My dad loved watching Charlie Chaplin films. I didn’t get it. Why would you want to watch a movie where you couldn’t hear them talk. How do you follow? How do you enjoy it? I was known for having a wild imagination as a kid but I don’t think my imagination was vivid enough to follow those silent films. So, I left the room.
Many years later, I decided to take a chance and sit through a Charlie Chaplin film but this time in a different venue. The Buffalo Philharmonic Orchestra presented City Lights on stage at Kleinhans featuring the entire orchestra performing the score. To my surprise, it was awesome – so much in fact two of my friends were in tears by the end of the movie. We loved it and couldn’t stop talking about it afterwards. While we felt the emotions expressed by Charlie and the damsel in distress (there’s always a damsel in distress in silent films but this time she was not attached to a train track). I can’t help feeling that it was the music that put us over the top. Yes, we had to focus on the actors every move, even tried to read lips a couple of times, but in the end the score carried us through the film. The music replaced our need for words. Defying my expectations that this was a bad idea.
Fast forward to 2011, while sitting in the movie theatres desperately waiting for the previews to be over so that I could see Harry Potter and the Deathly Hallows Part I, I stumbled upon yet another silent film, The Artist. At first I wasn’t sure what I was watching. My first reaction was “this is a joke.” But to my surprise, it was a real preview for a real silent film. I was overcome with excitement and anticipation. I couldn’t wait to see it! I couldn’t wait to hear the music. To my great fortune, The Artist was excellent, carried once again, by a wonderful score filled with sounds of the twenties.

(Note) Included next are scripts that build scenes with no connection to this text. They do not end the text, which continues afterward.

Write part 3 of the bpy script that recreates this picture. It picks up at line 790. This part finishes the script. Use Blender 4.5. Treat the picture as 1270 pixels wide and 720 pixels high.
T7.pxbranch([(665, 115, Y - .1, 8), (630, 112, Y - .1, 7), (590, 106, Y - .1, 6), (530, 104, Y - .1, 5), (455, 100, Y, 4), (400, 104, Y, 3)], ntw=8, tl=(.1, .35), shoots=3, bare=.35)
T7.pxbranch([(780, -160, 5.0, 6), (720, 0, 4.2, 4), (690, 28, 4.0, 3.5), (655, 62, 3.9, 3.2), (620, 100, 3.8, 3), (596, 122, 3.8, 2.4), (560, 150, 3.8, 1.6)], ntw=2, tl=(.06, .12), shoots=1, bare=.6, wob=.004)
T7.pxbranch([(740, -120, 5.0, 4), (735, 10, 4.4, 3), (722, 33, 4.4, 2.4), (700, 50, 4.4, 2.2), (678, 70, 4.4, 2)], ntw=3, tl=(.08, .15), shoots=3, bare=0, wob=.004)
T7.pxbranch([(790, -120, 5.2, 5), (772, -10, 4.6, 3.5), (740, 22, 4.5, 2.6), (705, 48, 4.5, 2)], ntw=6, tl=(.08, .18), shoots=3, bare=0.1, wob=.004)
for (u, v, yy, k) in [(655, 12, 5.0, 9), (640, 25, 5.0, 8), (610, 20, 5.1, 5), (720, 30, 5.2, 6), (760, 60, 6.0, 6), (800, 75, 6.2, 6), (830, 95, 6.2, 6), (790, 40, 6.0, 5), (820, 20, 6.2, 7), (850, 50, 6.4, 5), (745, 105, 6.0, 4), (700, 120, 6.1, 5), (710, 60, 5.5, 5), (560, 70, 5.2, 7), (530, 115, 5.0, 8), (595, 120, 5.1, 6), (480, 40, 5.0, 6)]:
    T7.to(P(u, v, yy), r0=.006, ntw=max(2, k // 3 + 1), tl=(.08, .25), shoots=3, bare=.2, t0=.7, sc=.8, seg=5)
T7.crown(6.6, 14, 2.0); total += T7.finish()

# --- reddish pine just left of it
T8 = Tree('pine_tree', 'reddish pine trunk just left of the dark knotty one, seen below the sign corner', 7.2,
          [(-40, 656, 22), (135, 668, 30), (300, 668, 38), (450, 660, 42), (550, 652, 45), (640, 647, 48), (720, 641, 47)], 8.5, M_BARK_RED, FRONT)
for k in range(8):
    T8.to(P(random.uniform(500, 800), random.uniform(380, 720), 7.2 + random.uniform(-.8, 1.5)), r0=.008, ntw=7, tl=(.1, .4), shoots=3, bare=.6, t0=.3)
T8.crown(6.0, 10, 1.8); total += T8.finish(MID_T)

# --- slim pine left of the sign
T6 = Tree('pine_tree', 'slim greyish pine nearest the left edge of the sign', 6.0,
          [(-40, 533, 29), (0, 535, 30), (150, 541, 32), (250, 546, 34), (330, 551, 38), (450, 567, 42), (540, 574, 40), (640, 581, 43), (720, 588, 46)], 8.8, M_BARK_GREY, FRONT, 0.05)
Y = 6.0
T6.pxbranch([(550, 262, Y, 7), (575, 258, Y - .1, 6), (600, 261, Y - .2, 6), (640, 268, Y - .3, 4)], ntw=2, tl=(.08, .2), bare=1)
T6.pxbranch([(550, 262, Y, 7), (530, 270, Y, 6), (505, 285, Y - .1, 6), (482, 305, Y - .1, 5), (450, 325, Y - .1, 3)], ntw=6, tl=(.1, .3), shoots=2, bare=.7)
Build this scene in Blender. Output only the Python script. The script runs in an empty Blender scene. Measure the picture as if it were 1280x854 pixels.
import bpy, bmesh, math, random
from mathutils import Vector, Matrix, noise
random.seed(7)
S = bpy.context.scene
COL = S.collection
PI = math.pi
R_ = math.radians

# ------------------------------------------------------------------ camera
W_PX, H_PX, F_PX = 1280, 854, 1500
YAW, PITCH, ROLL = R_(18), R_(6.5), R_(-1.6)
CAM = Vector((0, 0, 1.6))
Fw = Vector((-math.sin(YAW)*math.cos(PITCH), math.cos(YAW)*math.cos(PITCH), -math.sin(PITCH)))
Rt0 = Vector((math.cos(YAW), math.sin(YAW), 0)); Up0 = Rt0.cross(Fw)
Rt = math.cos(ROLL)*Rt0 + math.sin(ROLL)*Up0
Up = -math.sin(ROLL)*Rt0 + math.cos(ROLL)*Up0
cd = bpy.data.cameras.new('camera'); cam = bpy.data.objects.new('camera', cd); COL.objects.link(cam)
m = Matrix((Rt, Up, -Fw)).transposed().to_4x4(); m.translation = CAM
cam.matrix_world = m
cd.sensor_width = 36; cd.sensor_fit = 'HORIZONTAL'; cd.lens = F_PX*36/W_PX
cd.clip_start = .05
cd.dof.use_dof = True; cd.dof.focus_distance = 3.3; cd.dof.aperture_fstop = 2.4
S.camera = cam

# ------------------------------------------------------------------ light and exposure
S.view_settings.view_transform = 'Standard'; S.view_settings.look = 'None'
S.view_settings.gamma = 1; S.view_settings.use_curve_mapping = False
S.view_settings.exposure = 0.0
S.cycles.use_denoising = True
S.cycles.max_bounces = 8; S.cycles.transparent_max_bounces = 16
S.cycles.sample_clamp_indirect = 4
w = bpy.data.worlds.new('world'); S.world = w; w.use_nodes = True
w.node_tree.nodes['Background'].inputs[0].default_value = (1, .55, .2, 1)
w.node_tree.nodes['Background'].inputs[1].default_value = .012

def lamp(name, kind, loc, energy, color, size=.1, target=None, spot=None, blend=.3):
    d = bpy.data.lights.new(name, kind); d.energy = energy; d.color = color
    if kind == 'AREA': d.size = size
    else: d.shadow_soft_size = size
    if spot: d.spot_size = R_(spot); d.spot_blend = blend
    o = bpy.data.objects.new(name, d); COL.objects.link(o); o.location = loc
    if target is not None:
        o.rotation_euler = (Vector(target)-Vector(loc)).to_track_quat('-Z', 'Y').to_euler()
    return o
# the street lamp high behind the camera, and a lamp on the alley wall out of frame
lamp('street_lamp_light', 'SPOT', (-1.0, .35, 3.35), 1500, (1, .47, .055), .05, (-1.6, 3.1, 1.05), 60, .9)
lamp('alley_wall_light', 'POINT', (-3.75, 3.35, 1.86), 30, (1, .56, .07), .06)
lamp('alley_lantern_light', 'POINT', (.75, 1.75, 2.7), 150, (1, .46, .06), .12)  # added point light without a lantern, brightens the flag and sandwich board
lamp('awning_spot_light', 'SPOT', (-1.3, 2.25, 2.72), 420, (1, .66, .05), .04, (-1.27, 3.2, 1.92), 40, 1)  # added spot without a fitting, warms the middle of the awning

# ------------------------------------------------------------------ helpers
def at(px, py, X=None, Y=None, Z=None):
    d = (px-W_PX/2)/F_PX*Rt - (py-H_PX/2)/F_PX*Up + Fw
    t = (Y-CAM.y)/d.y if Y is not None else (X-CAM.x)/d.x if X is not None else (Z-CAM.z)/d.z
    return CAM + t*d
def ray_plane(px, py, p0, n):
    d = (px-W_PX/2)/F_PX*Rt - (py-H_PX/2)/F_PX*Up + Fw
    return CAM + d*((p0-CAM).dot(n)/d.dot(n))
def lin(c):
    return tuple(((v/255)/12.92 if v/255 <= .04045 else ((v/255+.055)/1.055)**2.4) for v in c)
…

You would have to be under a rock to not know that it is movie awards season. You would have to be under an even bigger rock to not have heard the raging reviews The Artist has received. In celebration of the impending Oscars ceremony, Classical 94.5FM WNED has been playing movie music. Classics from the past (I rushed back from my lunch break last week to hear the theme from The Good, The Bad and The Ugly) and new favorites (The Artist included). This is my favorite time of the music programming year. It’s great to be able to remember a movie just by hearing a few notes. Even if it’s a movie I hate. So now – silent films I get! But words or no words, without music, what would we have to attach ourselves to after the years pass and the memory of the film and its actors fade away?